+++ DATA +++
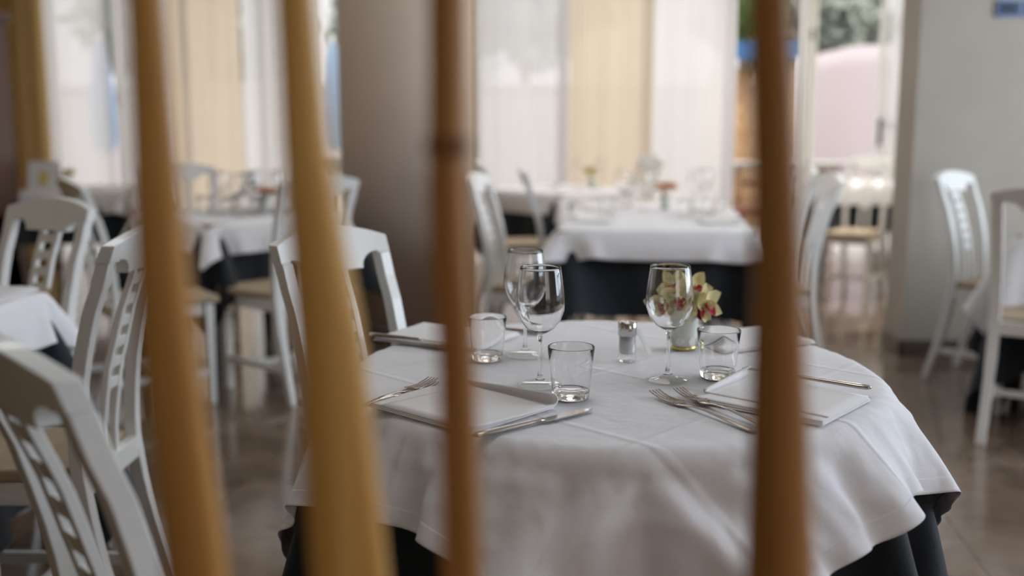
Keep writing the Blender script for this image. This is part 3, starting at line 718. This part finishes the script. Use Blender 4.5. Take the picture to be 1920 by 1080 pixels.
# salt shaker
r = empty('salt_shaker', (.213, 1.855, TZ)); tag(r, 'glass salt shaker with a steel cap in the middle of the round table', 'shaker')
b = MB(); b.lathe([(.0005, .002), (.012, .003), (.0165, 0), (.0180, .003), (.0165, .010), (.0155, .014), (.0155, .048), (.0150, .048), (.0145, .014), (.0005, .010)], 40); b.build('glass_body', M['thin'], r)
b = MB(); b.lathe([(.0005, .0105), (.0138, .0145), (.0138, .047), (.0005, .047)], 32); b.build('salt', M['salt'], r)
b = MB(); b.lathe([(.0155, .047), (.0172, .048), (.0172, .0715), (.0150, .0735), (.0005, .0740)], 40); b.build('cap', M['chrome'], r)
b = MB()
for i in range(6):
    a = i*math.pi/3; b.lathe([(.0001, .0744), (.0011, .0744), (.0011, .0738)], 8, (.006*math.cos(a), .006*math.sin(a), 0))
b.build('cap_holes', M['metal_dark'], r)
# toothpick sachet leaning on the shaker
r = empty('paper_sachet', (.262, 1.905, TZ)); tag(r, 'slim white paper sachet leaning beside the salt shaker', 'sachet')
b = MB(); b.add([(-.030, -.018, .052), (-.022, -.012, .053), (.004, .004, .001), (-.004, -.002, .0)], [(0, 1, 2, 3)])
o = b.build('sachet', M['paper'], r); s = o.modifiers.new('s', 'SOLIDIFY'); s.thickness = .0015
r['label'] = 'slim white paper sachet leaning beside the salt shaker'

# flowers
def petal(b, base, direction, up, L, W, curl=.3):
    d = Vector(direction).normalized(); side = d.cross(Vector(up)).normalized(); n = side.cross(d).normalized(); k, q = 8, 6; vs = []
    for i in range(k+1):
        t = i/k; wd = W*math.sin(math.pi*min(1, t*.88+.10))**.75*(1 if t < .98 else .4)
        for j in range(q+1):
            s = -1+2*j/q
            vs.append(Vector(base)+d*(L*t)+side*(wd*.5*s)+n*(curl*L*(t*t)*.6 - .22*W*(1-s*s)*math.sin(math.pi*t)+.04*W*math.sin(t*9+s*4)))
    b.add(vs, [(i*(q+1)+j, i*(q+1)+j+1, (i+1)*(q+1)+j+1, (i+1)*(q+1)+j) for i in range(k) for j in range(q)], True)
def orchid(r, c, face, size, roll=0):
    f = Vector(face).normalized(); u = Vector((0, 0, 1)); s = u.cross(f).normalized(); v = f.cross(s).normalized(); c = Vector(c)
    root_o = None
    b = MB()
    for i, (ang, L, W) in enumerate([(90, 1.0, .52), (18, 1.0, .60), (162, 1.0, .60), (-42, .98, .54), (222, .98, .54)]):
        a = R(ang+roll); d = s*math.cos(a)+v*math.sin(a)+f*(.18 if i % 2 else .05)
        petal(b, c+d*size*.06, d, f, L*size*.62, W*size*.80, .34)
    fl = b.build('orchid_bloom', M['petal'], r)
    b = MB()     # lip: ruffled red tongue and two side lobes
    for q, (ang, L, W) in enumerate([(-90, .42, .34), (-40, .27, .24), (-140, .27, .24)]):
        a = R(ang+roll*.5); d = s*math.cos(a)*.7+v*math.sin(a)*.7+f*.75
        petal(b, c+f*size*.05, d, f, L*size*1.05, W*size*1.1, -.5)
    b.build('lip', M['petal_edge'], fl)
    b = MB(); b.tube([c+f*size*.02, c+f*size*.14+v*size*.06, c+f*size*.22+v*size*.03], [size*.05, size*.045, size*.03], 8); b.build('flower_column', M['petal'], fl)
r = empty('orchid_vase', (.335, 1.958, TZ)); tag(r, 'small pale green cup vase of cream orchids on the round table', 'vase')
b = MB(); b.lathe([(.0005, .006), (.0225, .006), (.0235, .012), (.0262, .04), (.0292, .072), (.0285, .073), (.0270, .071), (.0245, .04), (.0215, .012), (.0005, .010)], 48); b.build('cup', M['cup'], r)
b = MB(); b.lathe([(.0005, 0), (.0232, 0), (.0242, .002), (.0240, .006), (.0225, .007), (.0005, .007)], 48); b.build('gold_foot', M['gold'], r)
for ang in (-118, -62, -5, 60, 130, 185):
    a = R(ang); rr = .0242; c = Vector((rr*math.cos(a), rr*math.sin(a), .0185)); nrm = Vector((math.cos(a), math.sin(a), -.05)).normalized(); s1 = Vector((0, 0, 1)).cross(nrm).normalized(); s2 = nrm.cross(s1)
    b = MB()
    for r0, r1, dd in ((0, .0080, .0012), (.0045, .0055, .0018)):
        vs = []
        for q in range(20):
            t = 2*math.pi*q/20; vs.append(c+nrm*dd+s1*math.cos(t)*r1+s2*math.sin(t)*r1)
        vs2 = [v-nrm*.003 for v in vs]; b.add(vs+vs2, [tuple(range(20))]+[(q, (q+1) % 20, 20+(q+1) % 20, 20+q) for q in range(20)])
    b.build('medallion', M['medallion'], r)
b = MB()
FL = [((.038, -.012, .090), (.70, -.62, .15), .056, 8), ((.018, .006, .118), (.35, -.75, .5), .050, 30), ((-.010, -.020, .100), (-.1, -1, .1), .058, -5), ((-.040, -.010, .088), (-.6, -.8, .05), .056, 12), ((-.022, .006, .122), (-.35, -.8, .4), .048, 40), ((.022, -.020, .084), (.3, -.9, -.1), .046, 0)]
for c, f, s, ro in FL:
    orchid(r, c, f, s*1.12, ro); b.tube([Vector(c)-Vector(f).normalized()*.004, (c[0]*.5, c[1]*.5, .072), (c[0]*.25, c[1]*.25, .02)], .0016, 6)
b.build('flower_stems', M['stem'], r)

# cutlery: along +x, tip at x=0
def make_fork():
    r = empty('fork'); L = .235
    b = MB(); K = [(.062, .0105, .0045), (.070, .0095, .002), (.080, .0050, .0025), (.10, .0028, .0055), (.13, .0028, .0065), (.17, .0038, .0045), (.205, .0055, .003), (.228, .0062, .0022), (.235, .003, .002)]
    b.sweep([((x, 0, z), (0, w_, 0), (0, 0, .0013)) for x, w_, z in K], [(-1, -.6), (-.5, -1), (.5, -1), (1, -.6), (1, .6), (.5, 1), (-.5, 1), (-1, .6)]); b.build('handle', M['steel'], r)
    for i in range(4):
        y = -.0093+.0062*i; b = MB()
        b.sweep([((x, y*(1 if x < .045 else 1), z), (0, w_, 0), (0, 0, .0008)) for x, z, w_ in ((0, .0090, .0007), (.012, .0060, .0013), (.03, .0032, .0015), (.048, .0030, .0018), (.064, .0046, .0028))], [(-1, -1), (1, -1), (1, 1), (-1, 1)])
        b.build('tine', M['steel'], r, bevel=.0003, seg=1)
    return r
def make_knife():
    r = empty('table_knife')
    b = MB(); up = []
    K = [(0, .0010, .0), (.006, .0045, .0), (.02, .0070, .0), (.05, .0082, .0), (.085, .0085, .0), (.100, .0075, .0)]
    b.sweep([((x, w_*.25, .0042), (0, w_, 0), (0, 0, .0009)) for x, w_, _ in K], [(-1, -.3), (1, -1), (1, 1), (-1, .3)]); b.build('blade', M['chrome'], r)
    b = MB(); K = [(.098, .0060, .0024), (.106, .0040, .0035), (.12, .0048, .0032), (.17, .0065, .0038), (.205, .0080, .0042), (.219, .0070, .0036), (.224, .003, .0018)]
    b.sweep([((x, 0, .0045), (0, w_, 0), (0, 0, h_)) for x, w_, h_ in K], [(math.cos(2*math.pi*i/12), math.sin(2*math.pi*i/12)) for i in range(12)])
    o = b.build('handle', M['steel'], r, bevel=0)
    for p in o.data.polygons: p.use_smooth = True
    return r
fork0, knife0 = make_fork(), make_knife(); index_kids()
def lay(proto, tip, end, z, label, cat, group, tilt=0):
    a = math.atan2(end[1]-tip[1], end[0]-tip[0]); c = put(proto, (tip[0], tip[1], z), label, cat, group, a); c.rotation_euler = (0, tilt, a); return c
GF, GK = 'forks', 'knives'
lay(fork0, (.229, 1.606), (.343, 1.402), TZ, 'fork nearer the table edge of the two crossed forks by the napkin', 'fork', GF)
lay(fork0, (.268, 1.608), (.368, 1.404), TZ+.003, 'fork lying partly on the napkin, farther from the table edge', 'fork', GF)
lay(fork0, (-.132, 1.672), (-.232, 1.512), TZ+.004, 'fork leaning on the napkin beside the second bamboo cane, farther of its two', 'fork', GF)
lay(fork0, (-.128, 1.655), (-.240, 1.500), TZ+.002, 'fork beside the second bamboo cane, nearer the table edge of its two', 'fork', GF)
lay(knife0, (.122, 1.514), (-.052, 1.374), TZ, 'table knife lying in front of the tumbler, along the napkin', 'knife', GK)
lay(knife0, (.400, 1.735), (.575, 1.598), TZ+.010, 'table knife resting on the napkin past the fourth bamboo cane', 'knife', GK)
lay(knife0, (-.09, 1.925), (-.272, 2.020), TZ+.010, 'table knife at the rear napkin near the white chair', 'knife', GK)
lay(knife0, (-.13, 2.20), (.034, 2.105), TZ, 'table knife whose handle end shows behind the rear wine glass', 'knife', GK)

# folded napkins
def napkin(cx, cy, deg, lx, ly, label, fold=1, curl=True):
    r = empty('napkin', (cx, cy, TZ), R(deg)); tag(r, label, 'napkin', 'folded white napkins')
    def sheet(x0, x1, y0, y1, z, amp, sd, th=.0022, lift=None):
        rn = random.Random(sd); n = 22; vs = []; ph = rn.random()*6
        for i in range(n+1):
            for j in range(n+1):
                u, v = i/n, j/n; x = x0+(x1-x0)*u; y = y0+(y1-y0)*v
                zz = z+amp*(.5+.5*math.sin(u*4+ph)*math.cos(v*3.1+ph)); 
                if lift: dx, dz = lift(u, v); x += dx; zz += dz
                vs.append((x, y, zz))
        b = MB(); b.add(vs, [(i*(n+1)+j, (i+1)*(n+1)+j, (i+1)*(n+1)+j+1, i*(n+1)+j+1) for i in range(n) for j in range(n)], True); return b, th
    for k, (z, q) in enumerate(((.0014, 0), (.0038, .002), (.0061, .004))):
        b, th = sheet(-lx/2+q, lx/2-q, -ly/2+q*.5, ly/2-q, z, .0012, k+int(cx*50)); o = b.build('fold_layer', M['napkin'], r); s = o.modifiers.new('s', 'SOLIDIFY'); s.thickness = th; s.offset = 0
        s2 = o.modifiers.new('b', 'BEVEL'); s2.width = .0006; s2.segments = 1
    if curl:
        # top flap turned over into a soft roll
        n, kk = 20, 16; vs = []
        for i in range(n+1):
            u = i/n; x = -lx/2*.72+lx*.84*u
            for j in range(kk+1):
                v = j/kk; rad = .0085*(.45+.6*u)
                if v < .55: y = -ly*.485+(ly*.955)*v/.55; z = .0078+.0022*math.sin(u*5)*v
                else:
                    a = (v-.55)/.45*math.pi*1.15; y = ly*.47+math.sin(a)*rad; z = .0078+rad*(1-math.cos(a))
                vs.append((x+.01*math.sin(v*3), y, z))
        b = MB(); b.add(vs, [(i*(kk+1)+j, (i+1)*(kk+1)+j, (i+1)*(kk+1)+j+1, i*(kk+1)+j+1) for i in range(n) for j in range(kk)], True)
        o = b.build('turned_flap', M['napkin'], r); s = o.modifiers.new('s', 'SOLIDIFY'); s.thickness = .0018; s.offset = 0
napkin(-.080, 1.532, -42, .225, .185, 'folded white napkin between two forks and the knife, behind the third bamboo cane')
napkin(.425, 1.568, 50, .185, .215, 'folded white napkin behind the fourth bamboo cane, with forks along its edge')
napkin(-.132, 2.055, -28, .24, .185, 'folded white napkin at the rear of the round table near the white chair', curl=False)
napkin(.47, 2.03, 25, .22, .17, 'folded white napkin at the rear of the round table beyond the tumbler', curl=False)

# things on the far tables
def small_flower(x, y, z, m, label, k=9, s=.04):
    r = empty('flower_vase', (x, y, z)); tag(r, label, 'vase', 'small flower vases on the far tables'); rnd = random.Random(int(x*100))
    b = MB(); b.lathe([(.0005, 0), (.024, 0), (.029, .07), (.027, .07), (.0225, .004), (.0005, .004)], 24); b.build('cup', M['cup'], r)
    b = MB()
    for i in range(k):
        c = Vector((rnd.uniform(-.035, .035), rnd.uniform(-.035, .035), rnd.uniform(.085, .125)))
        for q in range(5):
            a = q*1.2566+i; petal(b, c, (math.cos(a), math.sin(a), .3), (0, 0, 1), s, s*.6, .3)
    b.build('blossoms', m, r)
    b = MB()
    for i in range(5): b.tube([(0, 0, .02), (rnd.uniform(-.03, .03), rnd.uniform(-.03, .03), .10)], .0016, 5)
    b.build('flower_stems', M['stem'], r)
small_flower(.80, 5.35, TZ, M['orange_petal'], 'vase of peach flowers on the long table')
small_flower(.56, 7.2, TZ, M['yellow_petal'], 'vase of yellow-green flowers on the distant table before the second cream curtain')
small_flower(-3.02, 7.0, TZ, M['yellow_petal'], 'vase of yellow-green flowers on the small corner table')
small_flower(-1.22, 5.05, TZ, M['orange_petal'], 'vase of brownish flowers among the glasses, partly behind the second bamboo cane')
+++
* _WHAT NEEDS TO BE DONE_
Repeat only what lies between the start of the data and the end of the line containing "r['label'] = 'slim", exactly, with pictures left out.

* _SOLUTION_
Keep writing the Blender script for this image. This is part 3, starting at line 718. This part finishes the script. Use Blender 4.5. Take the picture to be 1920 by 1080 pixels.
# salt shaker
r = empty('salt_shaker', (.213, 1.855, TZ)); tag(r, 'glass salt shaker with a steel cap in the middle of the round table', 'shaker')
b = MB(); b.lathe([(.0005, .002), (.012, .003), (.0165, 0), (.0180, .003), (.0165, .010), (.0155, .014), (.0155, .048), (.0150, .048), (.0145, .014), (.0005, .010)], 40); b.build('glass_body', M['thin'], r)
b = MB(); b.lathe([(.0005, .0105), (.0138, .0145), (.0138, .047), (.0005, .047)], 32); b.build('salt', M['salt'], r)
b = MB(); b.lathe([(.0155, .047), (.0172, .048), (.0172, .0715), (.0150, .0735), (.0005, .0740)], 40); b.build('cap', M['chrome'], r)
b = MB()
for i in range(6):
    a = i*math.pi/3; b.lathe([(.0001, .0744), (.0011, .0744), (.0011, .0738)], 8, (.006*math.cos(a), .006*math.sin(a), 0))
b.build('cap_holes', M['metal_dark'], r)
# toothpick sachet leaning on the shaker
r = empty('paper_sachet', (.262, 1.905, TZ)); tag(r, 'slim white paper sachet leaning beside the salt shaker', 'sachet')
b = MB(); b.add([(-.030, -.018, .052), (-.022, -.012, .053), (.004, .004, .001), (-.004, -.002, .0)], [(0, 1, 2, 3)])
o = b.build('sachet', M['paper'], r); s = o.modifiers.new('s', 'SOLIDIFY'); s.thickness = .0015
r['label'] = 'slim white paper sachet leaning beside the salt shaker'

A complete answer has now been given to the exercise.